Dana Milbank in today's Washington Post:

Tasting Victory, Liberals Instead Have a Food Fight

The new Washington Post-ABC News poll finds congressional Democrats in the best position they've held in 14 years, besting President Bush and Republican lawmakers on Iraq, the economy, health care, immigration, ethics and more.

All of which can mean only one thing: It is time for the Democrats to eat their own....


Milbank goes on to find this cannibal meal taking place at a D.C. bookshop where Ramsey Clark and Cindy Sheehan are appearing. Clark and Sheehan call for Bush's impeachment and an end to U.S. involvement in Iraq. We're led to believe that this is not merely the zealots prodding the cautious insiders, but a sign that the Democrats' wheels are coming off, the result of massive damage being done by a bunch of unwashed radicals.

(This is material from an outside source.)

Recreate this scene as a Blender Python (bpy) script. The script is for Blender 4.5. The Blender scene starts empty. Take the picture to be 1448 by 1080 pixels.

Hmmm. I seem to recall a food fight on the other side a few months back -- a fight in which one of the tossed cafeteria trays actually did permanent harm to a certain Harriet Miers, who was quietly eating a salad at the president's table.

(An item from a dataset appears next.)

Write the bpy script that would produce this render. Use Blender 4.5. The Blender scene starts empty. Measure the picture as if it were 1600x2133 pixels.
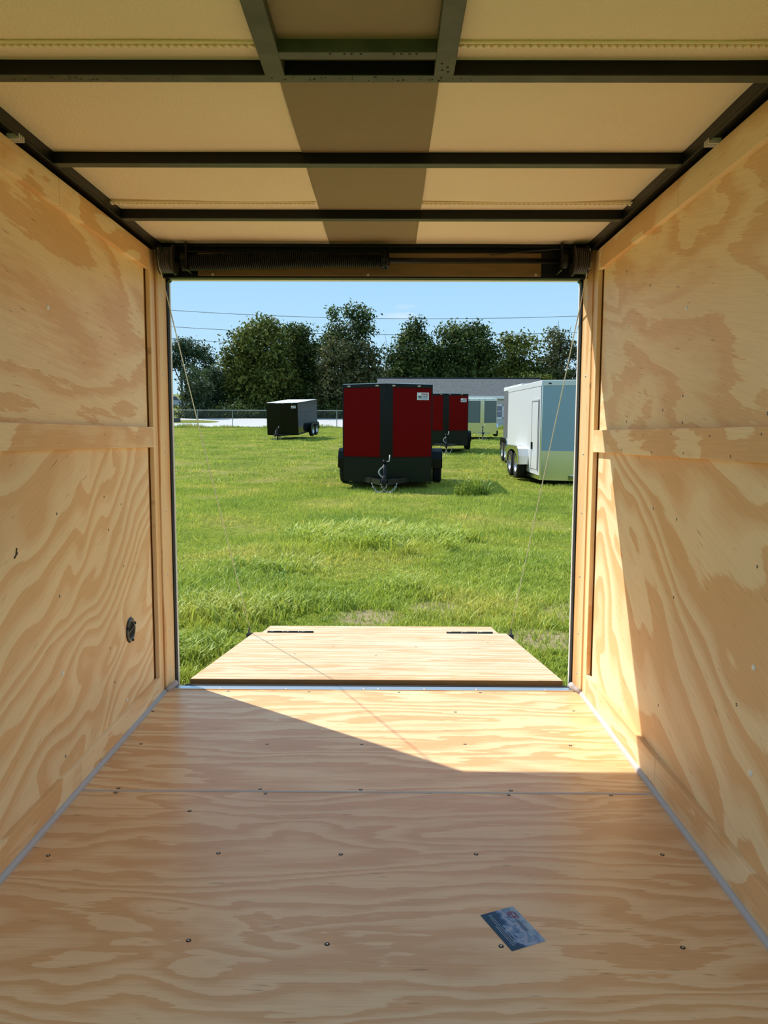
import bpy, math, random
import numpy as np
from mathutils import Vector, Matrix, Euler

# ------------------------------------------------------------------ camera, sky, sun, exposure
SC = bpy.context.scene
COL = SC.collection
PITCH, YAW, ROLL, FPX = 0.0995, -0.0055, 0.0036, 1593.7
cam_d = bpy.data.cameras.new('camera')
cam = bpy.data.objects.new('camera', cam_d)
COL.objects.link(cam)
fwd = Vector((math.sin(YAW) * math.cos(PITCH), math.cos(YAW) * math.cos(PITCH), -math.sin(PITCH)))
rgt = Vector((math.cos(YAW), -math.sin(YAW), 0))
upv = rgt.cross(fwd)
r2 = rgt * math.cos(ROLL) + upv * math.sin(ROLL)
u2 = -rgt * math.sin(ROLL) + upv * math.cos(ROLL)
cam.matrix_world = Matrix(((r2.x, u2.x, -fwd.x, 0.05), (r2.y, u2.y, -fwd.y, 0.0), (r2.z, u2.z, -fwd.z, 0.88), (0, 0, 0, 1)))
cam_d.sensor_fit = 'VERTICAL'
cam_d.sensor_height = 24.0
cam_d.lens = 24.0 * FPX / 2133.0
cam_d.clip_start = 0.02
cam_d.clip_end = 600
SC.camera = cam

world = bpy.data.worlds.new('sky')
SC.world = world
world.use_nodes = True
wt = world.node_tree
wt.nodes.clear()
w_out = wt.nodes.new('ShaderNodeOutputWorld')
w_bg = wt.nodes.new('ShaderNodeBackground')
w_tc = wt.nodes.new('ShaderNodeTexCoord')
w_sep = wt.nodes.new('ShaderNodeSeparateXYZ')
w_rmp = wt.nodes.new('ShaderNodeValToRGB')
wt.links.new(w_tc.outputs['Generated'], w_sep.inputs[0])
wt.links.new(w_sep.outputs['Z'], w_rmp.inputs[0])
cr = w_rmp.color_ramp
cr.elements[0].position = 0.0
cr.elements[0].color = (0.60, 0.82, 0.96, 1)
cr.elements[1].position = 0.10
cr.elements[1].color = (0.50, 0.77, 0.97, 1)
for p_, c_ in ((0.22, (0.36, 0.66, 0.96)), (0.5, (0.35, 0.63, 0.93)), (1.0, (0.31, 0.57, 0.88))):
    e_ = cr.elements.new(p_)
    e_.color = c_ + (1,)
# thin wisps of cloud, scattered over the whole sky
w_map = wt.nodes.new('ShaderNodeMapping')
w_map.inputs['Scale'].default_value = (5, 5, 22)
w_map.inputs['Location'].default_value = (1.3, 0.4, 2.1)
w_noi = wt.nodes.new('ShaderNodeTexNoise')
w_noi.inputs['Scale'].default_value = 1.6
w_noi.inputs['Detail'].default_value = 5
w_cr2 = wt.nodes.new('ShaderNodeValToRGB')
w_cr2.color_ramp.elements[0].position = 0.64
w_cr2.color_ramp.elements[0].color = (0, 0, 0, 1)
w_cr2.color_ramp.elements[1].position = 0.80
w_cr2.color_ramp.elements[1].color = (0.7, 0.7, 0.7, 1)
w_mix = wt.nodes.new('ShaderNodeMix')
w_mix.data_type = 'RGBA'
w_mix.inputs['B'].default_value = (0.85, 0.93, 0.98, 1)
wt.links.new(w_tc.outputs['Generated'], w_map.inputs[0])
wt.links.new(w_map.outputs[0], w_noi.inputs['Vector'])
wt.links.new(w_noi.outputs['Fac'], w_cr2.inputs[0])
wt.links.new(w_cr2.outputs[0], w_mix.inputs['Factor'])
wt.links.new(w_rmp.outputs[0], w_mix.inputs['A'])
wt.links.new(w_mix.outputs['Result'], w_bg.inputs['Color'])
w_bg.inputs['Strength'].default_value = 0.72
wt.links.new(w_bg.outputs[0], w_out.inputs[0])

SUN_TO = Vector((-0.946, 0.722, 1.40)).normalized()
sun_d = bpy.data.lights.new('sun', 'SUN')
sun_d.energy = 4.15
sun_d.angle = math.radians(0.53)
sun_d.color = (1.0, 0.95, 0.87)
sun = bpy.data.objects.new('sun', sun_d)
COL.objects.link(sun)
sun.rotation_euler = SUN_TO.to_track_quat('Z', 'Y').to_euler()
sun.location = (-20, 20, 30)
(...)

So I searched this Milbank column about the Miers melee, and this one, and this one, and while Milbank occasionally pokes gentle fun, there's no suggestion that the Republican Party was headed off a cliff, or that the opponents of Miers had anything but the finest of breeding.

I think this is why I didn't bother to post about the "to filibuster or not to filibuster?" question. Here's the problem: Conventional wisdom always portrays Democrats as hapless, awkward, ungainly comic figures, while Republicans, even when they're screwing up or (as in the Miers affair) fighting one another, are always said to be smooth and, at worst, suffering a temporary setback. Some of this is Republicans' greater mastery of the appearance of dignity -- the phony sanctimoniousness I talked about in a post last night -- but some of it is just the fact that Democrats and Republicans are perceived through the lens of opposite stereotypes. If this were Shakespeare, Democrats would be the lower-class bumpkins speaking in prose, while Republicans would be the nobles uttering iambic pentameter.

If the Democrats had mounted a filibuster and made it stick, they would have been portrayed as boorish radicals. If they'd done nothing, they'd have been portrayed as miserable wimps. Mounting a doomed filibuster, Kerry and Kennedy were portrayed as ineffectual radical-wannabes. Dems just can't win.

Americans are probably inclined to believe that all politicians are bumptious, venal clowns. Right now, though, one party escapes that sort of skepticism. That will continue to be the case as long as the mainstream press continues to portray the GOP exactly the way the GOP portrays itself, and the Democrats exactly the way the GOP does.